I was feeling very tired having drunk too much alcohol over the preceding week.  A bit strung out and tense as well.  And alone.  I would like to have started a conversation with someone, anyone.  But my English reserve cut in and I remained silent, while trying to look enigmatic.

My thoughts turned to home as the queue for the plane began to form, even before it had landed.  Home?  Our house in Puglia or England and dad's little bungalow or both?

Missing dad.  Missing Sue.  Feeling lost and excited.

Saturday 6 June 2015

Bar Fod


I've spent the last week at home in Puglia.  For my last evening I went out with our friend Pat to Il Cucco, one of our favourite restaurants in Cisternino and then to Bar Fod, my favourite bar in all the world, in one of the central piazzas of the beautiful little town.

It's still early in the season so although the days are pleasantly warm and sunny there are still very few tourists around and the outside chairs and tables of the bar were only half full.  Last night was a bit chilly and the bar staff were handing out bright yellow blankets to anyone who was feeling the cold.
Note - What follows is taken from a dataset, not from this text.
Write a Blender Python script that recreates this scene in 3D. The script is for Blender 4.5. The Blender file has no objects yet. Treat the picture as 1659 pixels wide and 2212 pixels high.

I had an ice-cream, a coffee and a small grappa and did what I always do in Bar Fod - lay back and watch the people passing by - old ladies with dogs, canoodling couples, anxious Brits glued to their guidebooks and those not so easy to place.

I shall be sad to leave today.  Back to dad's tatty little bungalow, waiting for something to happen.

Friday 5 June 2015

Small Earthquake in Sabah

I woke up about one am this morning and for some reason checked my emails and found one from Sue only a few minutes old.  She'd just woken up when her hotel room in Kota Kinabalu started moving and things falling over.  I checked the internet and then got another email from Sue confirming there'd been an earthquake under nearby Mount Kinabalu.  Now there is more information that there are some people missing and killed on the mountain, including someone our friend Kerry knows.